Rows from a 3D scene dataset:
═══
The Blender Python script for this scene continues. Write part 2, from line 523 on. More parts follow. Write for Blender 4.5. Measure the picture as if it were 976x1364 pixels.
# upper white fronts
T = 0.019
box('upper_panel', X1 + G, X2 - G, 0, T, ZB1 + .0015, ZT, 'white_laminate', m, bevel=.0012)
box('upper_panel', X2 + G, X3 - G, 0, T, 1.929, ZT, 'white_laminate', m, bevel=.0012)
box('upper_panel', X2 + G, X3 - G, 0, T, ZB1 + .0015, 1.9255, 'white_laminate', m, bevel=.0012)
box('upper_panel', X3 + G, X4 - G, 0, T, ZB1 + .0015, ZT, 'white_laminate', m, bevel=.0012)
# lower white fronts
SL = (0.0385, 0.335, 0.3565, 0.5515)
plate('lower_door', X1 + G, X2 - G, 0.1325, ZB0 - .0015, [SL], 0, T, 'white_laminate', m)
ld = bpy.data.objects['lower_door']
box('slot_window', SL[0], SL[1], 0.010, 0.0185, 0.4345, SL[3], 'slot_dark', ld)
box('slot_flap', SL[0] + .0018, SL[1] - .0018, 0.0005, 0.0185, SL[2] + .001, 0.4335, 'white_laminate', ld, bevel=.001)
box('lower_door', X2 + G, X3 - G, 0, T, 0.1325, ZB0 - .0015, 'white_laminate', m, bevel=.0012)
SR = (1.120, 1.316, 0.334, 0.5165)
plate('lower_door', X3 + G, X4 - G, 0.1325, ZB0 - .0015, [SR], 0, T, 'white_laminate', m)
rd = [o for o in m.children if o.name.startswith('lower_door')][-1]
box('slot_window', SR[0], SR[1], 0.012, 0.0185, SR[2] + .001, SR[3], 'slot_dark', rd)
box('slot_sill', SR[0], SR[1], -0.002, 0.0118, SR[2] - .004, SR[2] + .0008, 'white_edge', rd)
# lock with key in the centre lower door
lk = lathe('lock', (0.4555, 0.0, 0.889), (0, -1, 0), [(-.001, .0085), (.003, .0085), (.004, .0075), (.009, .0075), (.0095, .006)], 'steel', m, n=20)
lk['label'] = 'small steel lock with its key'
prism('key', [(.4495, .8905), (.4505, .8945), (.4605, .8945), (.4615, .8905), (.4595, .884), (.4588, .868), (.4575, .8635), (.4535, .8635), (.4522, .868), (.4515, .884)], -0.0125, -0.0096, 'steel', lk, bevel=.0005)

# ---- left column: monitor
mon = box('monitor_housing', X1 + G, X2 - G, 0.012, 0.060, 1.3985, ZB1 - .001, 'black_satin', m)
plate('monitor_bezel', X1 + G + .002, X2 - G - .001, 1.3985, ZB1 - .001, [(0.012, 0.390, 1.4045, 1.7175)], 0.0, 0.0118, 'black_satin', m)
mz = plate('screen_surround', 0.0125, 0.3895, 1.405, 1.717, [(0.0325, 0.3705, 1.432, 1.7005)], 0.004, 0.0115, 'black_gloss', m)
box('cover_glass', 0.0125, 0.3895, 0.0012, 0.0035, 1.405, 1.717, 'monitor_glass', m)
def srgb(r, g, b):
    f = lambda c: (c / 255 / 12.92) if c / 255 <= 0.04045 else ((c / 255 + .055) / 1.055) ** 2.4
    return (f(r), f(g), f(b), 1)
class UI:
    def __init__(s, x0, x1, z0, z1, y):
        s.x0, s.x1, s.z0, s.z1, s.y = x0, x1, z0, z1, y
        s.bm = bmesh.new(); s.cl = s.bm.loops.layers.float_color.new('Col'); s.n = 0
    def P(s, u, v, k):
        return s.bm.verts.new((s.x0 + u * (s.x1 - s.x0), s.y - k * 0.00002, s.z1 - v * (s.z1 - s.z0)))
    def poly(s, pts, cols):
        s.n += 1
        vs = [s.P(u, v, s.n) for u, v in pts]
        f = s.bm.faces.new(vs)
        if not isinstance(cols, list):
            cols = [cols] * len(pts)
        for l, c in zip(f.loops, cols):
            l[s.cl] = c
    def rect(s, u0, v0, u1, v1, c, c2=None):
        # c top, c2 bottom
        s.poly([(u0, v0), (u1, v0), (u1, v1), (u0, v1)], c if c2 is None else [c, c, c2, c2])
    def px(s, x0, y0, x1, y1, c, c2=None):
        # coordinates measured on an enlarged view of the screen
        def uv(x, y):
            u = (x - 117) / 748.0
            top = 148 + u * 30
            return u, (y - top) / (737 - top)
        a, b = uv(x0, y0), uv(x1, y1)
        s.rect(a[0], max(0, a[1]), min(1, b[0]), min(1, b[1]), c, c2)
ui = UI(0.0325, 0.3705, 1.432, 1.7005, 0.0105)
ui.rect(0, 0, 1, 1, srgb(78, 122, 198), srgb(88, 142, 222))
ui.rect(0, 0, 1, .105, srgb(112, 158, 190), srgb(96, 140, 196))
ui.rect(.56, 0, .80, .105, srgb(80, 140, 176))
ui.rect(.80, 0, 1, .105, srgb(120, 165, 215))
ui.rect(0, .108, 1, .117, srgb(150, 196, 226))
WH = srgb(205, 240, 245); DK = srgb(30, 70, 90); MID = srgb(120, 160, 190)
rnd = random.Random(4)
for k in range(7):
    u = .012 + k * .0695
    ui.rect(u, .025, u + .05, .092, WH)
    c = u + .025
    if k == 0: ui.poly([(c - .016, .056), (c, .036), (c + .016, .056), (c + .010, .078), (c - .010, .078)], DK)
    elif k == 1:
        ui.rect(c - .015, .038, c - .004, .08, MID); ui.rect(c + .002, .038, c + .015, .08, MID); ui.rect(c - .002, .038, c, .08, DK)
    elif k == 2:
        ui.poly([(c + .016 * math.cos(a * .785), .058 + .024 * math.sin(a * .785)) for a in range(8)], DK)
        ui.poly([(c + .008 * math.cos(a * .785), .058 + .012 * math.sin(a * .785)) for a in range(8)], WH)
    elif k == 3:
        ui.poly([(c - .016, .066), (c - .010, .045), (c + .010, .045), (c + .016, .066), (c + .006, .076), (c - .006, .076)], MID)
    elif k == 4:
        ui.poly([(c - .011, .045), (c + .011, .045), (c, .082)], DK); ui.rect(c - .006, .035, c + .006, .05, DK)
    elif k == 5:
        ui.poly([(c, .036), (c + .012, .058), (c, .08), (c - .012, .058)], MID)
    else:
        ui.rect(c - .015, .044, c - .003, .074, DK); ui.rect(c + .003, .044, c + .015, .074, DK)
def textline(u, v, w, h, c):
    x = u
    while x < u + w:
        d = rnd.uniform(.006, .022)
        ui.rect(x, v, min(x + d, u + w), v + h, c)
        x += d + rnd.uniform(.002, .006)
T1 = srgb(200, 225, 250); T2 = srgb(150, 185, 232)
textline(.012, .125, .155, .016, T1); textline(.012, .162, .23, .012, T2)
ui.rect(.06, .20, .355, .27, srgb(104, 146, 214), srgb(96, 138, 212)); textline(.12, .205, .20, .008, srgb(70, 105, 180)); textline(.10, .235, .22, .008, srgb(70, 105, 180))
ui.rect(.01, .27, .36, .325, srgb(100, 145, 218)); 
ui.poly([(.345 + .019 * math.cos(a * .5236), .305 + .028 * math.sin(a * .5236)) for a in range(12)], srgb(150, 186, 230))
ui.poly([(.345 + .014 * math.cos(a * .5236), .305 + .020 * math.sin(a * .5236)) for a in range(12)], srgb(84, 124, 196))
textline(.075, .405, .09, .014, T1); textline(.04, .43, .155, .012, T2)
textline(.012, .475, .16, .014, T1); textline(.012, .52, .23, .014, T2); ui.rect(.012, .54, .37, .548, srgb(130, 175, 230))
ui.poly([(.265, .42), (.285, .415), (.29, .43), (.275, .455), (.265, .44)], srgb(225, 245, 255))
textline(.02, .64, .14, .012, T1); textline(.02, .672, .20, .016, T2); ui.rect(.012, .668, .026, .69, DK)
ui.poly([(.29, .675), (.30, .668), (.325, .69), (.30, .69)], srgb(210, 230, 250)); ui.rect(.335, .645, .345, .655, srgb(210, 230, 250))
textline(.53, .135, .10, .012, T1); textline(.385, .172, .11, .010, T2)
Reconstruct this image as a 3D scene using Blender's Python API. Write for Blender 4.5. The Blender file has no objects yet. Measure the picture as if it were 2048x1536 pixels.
═══
● **Work required**
Look at the material above and copy, word for word, its lines from the first through the one containing "-0.0096, 'steel', lk, bevel=.0005)".

● **Task output**
The Blender Python script for this scene continues. Write part 2, from line 523 on. More parts follow. Write for Blender 4.5. Measure the picture as if it were 976x1364 pixels.
# upper white fronts
T = 0.019
box('upper_panel', X1 + G, X2 - G, 0, T, ZB1 + .0015, ZT, 'white_laminate', m, bevel=.0012)
box('upper_panel', X2 + G, X3 - G, 0, T, 1.929, ZT, 'white_laminate', m, bevel=.0012)
box('upper_panel', X2 + G, X3 - G, 0, T, ZB1 + .0015, 1.9255, 'white_laminate', m, bevel=.0012)
box('upper_panel', X3 + G, X4 - G, 0, T, ZB1 + .0015, ZT, 'white_laminate', m, bevel=.0012)
# lower white fronts
SL = (0.0385, 0.335, 0.3565, 0.5515)
plate('lower_door', X1 + G, X2 - G, 0.1325, ZB0 - .0015, [SL], 0, T, 'white_laminate', m)
ld = bpy.data.objects['lower_door']
box('slot_window', SL[0], SL[1], 0.010, 0.0185, 0.4345, SL[3], 'slot_dark', ld)
box('slot_flap', SL[0] + .0018, SL[1] - .0018, 0.0005, 0.0185, SL[2] + .001, 0.4335, 'white_laminate', ld, bevel=.001)
box('lower_door', X2 + G, X3 - G, 0, T, 0.1325, ZB0 - .0015, 'white_laminate', m, bevel=.0012)
SR = (1.120, 1.316, 0.334, 0.5165)
plate('lower_door', X3 + G, X4 - G, 0.1325, ZB0 - .0015, [SR], 0, T, 'white_laminate', m)
rd = [o for o in m.children if o.name.startswith('lower_door')][-1]
box('slot_window', SR[0], SR[1], 0.012, 0.0185, SR[2] + .001, SR[3], 'slot_dark', rd)
box('slot_sill', SR[0], SR[1], -0.002, 0.0118, SR[2] - .004, SR[2] + .0008, 'white_edge', rd)
# lock with key in the centre lower door
lk = lathe('lock', (0.4555, 0.0, 0.889), (0, -1, 0), [(-.001, .0085), (.003, .0085), (.004, .0075), (.009, .0075), (.0095, .006)], 'steel', m, n=20)
lk['label'] = 'small steel lock with its key'
prism('key', [(.4495, .8905), (.4505, .8945), (.4605, .8945), (.4615, .8905), (.4595, .884), (.4588, .868), (.4575, .8635), (.4535, .8635), (.4522, .868), (.4515, .884)], -0.0125, -0.0096, 'steel', lk, bevel=.0005)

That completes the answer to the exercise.